E gli anziani di oggi? Ad esempio li trovo nei negozi in buona salute e ben vestiti, talvolta con la faccia tosta di chiedere uno sconto in quanto sono dei "pensionati". Li trovo alla posta che "pretendono" di passare davanti (per fortuna stanno mettendo i biglietti numerati) perché sono anziani, salvo poi rivederli a passare il tempo sulle panchine vicine, mentre io devo correre al lavoro. Li trovo nelle assemblee di condomino che sostengono regolamenti vessatori del tipo «È vietato il gioco alla palla» per quei rarissimi bambini che ancora affollano i nostri caseggiati e relativi spazi comuni, oppure obbligano ad orari di riscaldamento centralizzato adatti alle loro esclusive esigenze (sono la maggioranza nei condomini) senza peraltro acconsentire a lavori di installazione di contabilizzazione del calore (sono poveri pensionati e non hanno soldi per questi lavori a dir loro costosi, come se noi invece navigassimo nell’oro …).

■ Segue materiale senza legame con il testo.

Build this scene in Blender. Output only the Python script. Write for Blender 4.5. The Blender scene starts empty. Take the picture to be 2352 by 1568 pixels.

Li trovo ovunque per strada e nei luoghi pubblici, dove ormai bambini e giovani diventano sempre più rari. E chi gira il mondo ben sa come in altri Paesi (Sud America, Africa, ecc.) colpisce la presenza vitale di bambini e giovani.

 

Allora, sono d’accordo che bisogna rimediare all’ingiustizia che taluni anziani subiscono in quanto non può essere loro garantita una serena vecchiaia in casa, ma alle condizioni attuali, quale famiglia potrebbe lasciare un posto di lavoro per accudirli, ammesso che lo voglia fare? E la mia generazione che si troverà a dover lavorare almeno fino a 70 anni e probabilmente anche oltre, per poi ricevere pensioni che sono troppo alte per morire e troppo basse per vivere? Il tutto con buona pace di chi ha fatto valere i suoi diritti acquisiti a spese nostre, e poi ha ancora la faccia tosta di chiedere sconti nei negozi perché è un pensionato.

 

Aggiungo poi un’ulteriore considerazione: perché mai dobbiamo per forza dare un senso dispregiativo alla parola "vecchio"? Una volta si diceva con reverenza e rispetto «i miei vecchi». E nessuno ci trovava nulla di male.

 

Grazie per voler accogliere questo mio sfogo.